La familia es el núcleo fundamental de la sociedad y por esa misma razón es un derecho de las personas realizar su vida en ella. Es el Estado el llamado a protegerla y promocionarla, pero cuando las gestiones burocráticas y tiempos de espera en el proceso de adopción son inmensos, aquél no está ejerciendo la función que se le entrega. Por lo mismo es menester que una nueva ley de adopción reduzca los trámites, informando al procedimiento de una mayor celeridad, sin con ello quitarle la rigurosidad que merece y requiere; aumente las causales de adoptabilidad haciéndose cargo de las distintas realidades que hacen meritoria su declaración; y, en último término, evite la sobre-institucionalización en el tratamiento de la niñez y adolescencia vulnerada, pues ello sólo trae como efecto la doble victimización de quienes ya sufren una situación de despojo en sus derechos. La indignación debe, en definitiva, ir acompañada de propuestas concretas, responsables y que sobre todo apunten a la prevención de situaciones a todas luces deleznables.
Como sociedad tenemos como imperativo el hacernos responsables de una situación atentatoria contra la infancia que no es nueva en esta larga y angosta franja de tierra, sino que solamente recién hoy se ha mediatizado.
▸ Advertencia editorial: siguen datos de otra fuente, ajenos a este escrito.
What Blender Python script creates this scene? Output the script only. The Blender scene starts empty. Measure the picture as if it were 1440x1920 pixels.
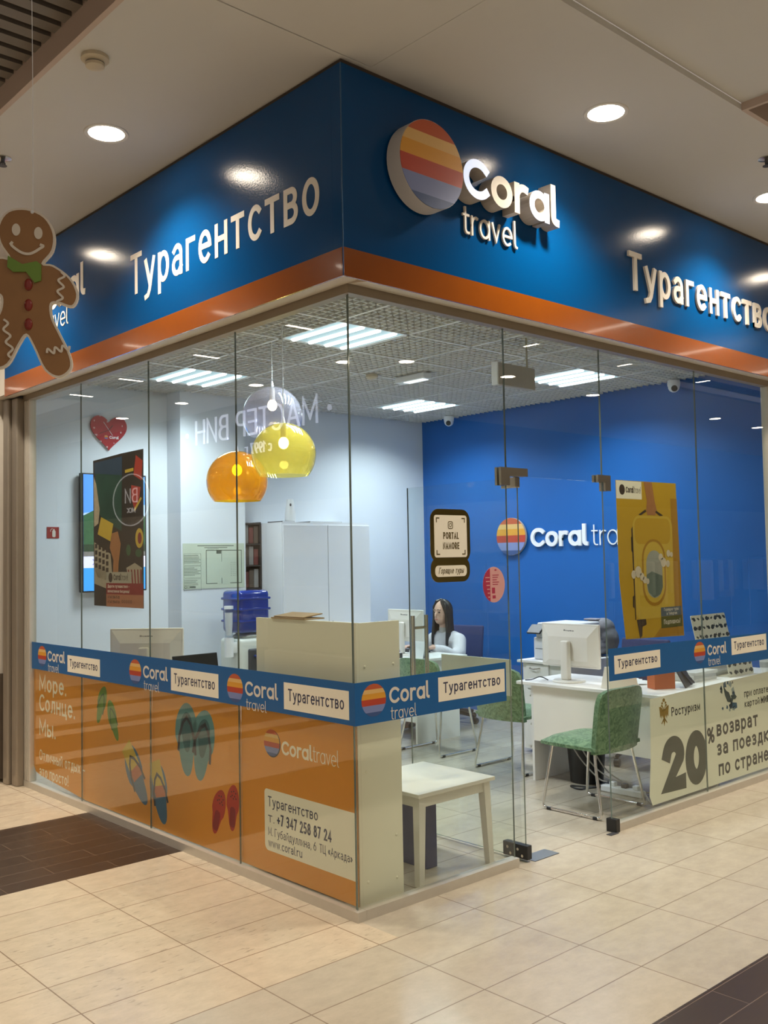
import bpy, bmesh, math, random
from mathutils import Vector, Matrix
random.seed(7)
S = bpy.context.scene
COL = S.collection
PI = math.pi

# ------------------------------------------------------------------ camera, world, exposure
cam = bpy.data.cameras.new('camera')
cam.sensor_fit = 'HORIZONTAL'; cam.sensor_width = 36.0; cam.lens = 1808.0 * 36.0 / 1440.0
cam.clip_start = 0.05; cam.clip_end = 200
co = bpy.data.objects.new('camera', cam); COL.objects.link(co)
yaw, pit, rol = math.radians(47.796), math.radians(2.758), math.radians(-1.029)
fw = Vector((math.cos(pit)*math.cos(yaw), math.cos(pit)*math.sin(yaw), math.sin(pit)))
rt = fw.cross(Vector((0, 0, 1))).normalized(); up = rt.cross(fw)
r2 = math.cos(rol)*rt + math.sin(rol)*up; u2 = -math.sin(rol)*rt + math.cos(rol)*up
co.matrix_world = Matrix(((r2.x, u2.x, -fw.x, -2.8126), (r2.y, u2.y, -fw.y, -3.3173), (r2.z, u2.z, -fw.z, 1.6), (0, 0, 0, 1)))
S.camera = co
w = bpy.data.worlds.new('world'); S.world = w; w.use_nodes = True
w.node_tree.nodes['Background'].inputs[0].default_value = (1.0, 0.86, 0.72, 1)
w.node_tree.nodes['Background'].inputs[1].default_value = 0.34
S.view_settings.view_transform = 'Standard'; S.view_settings.look = 'None'
S.view_settings.exposure = 0.0; S.view_settings.gamma = 1.0; S.view_settings.use_curve_mapping = False
S.cycles.transparent_max_bounces = 40; S.cycles.max_bounces = 10
SPOT_W = 192.0     # mall downlights (each a recessed, cut-off beam)
TUBE_W = 7.5      # each fluorescent tube inside the shop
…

A su vez, es necesario también hacer un llamado al legislador a ser consciente de (como afirma la jurista argentina Aida Kemelmajer) no temer al cambio si éste implica la ampliación de los derechos en favor de las personas más vulnerables, como lo son en el derecho de familia los niños, niñas y adolescentes, mirados como sujetos de derecho y no de simple tutela.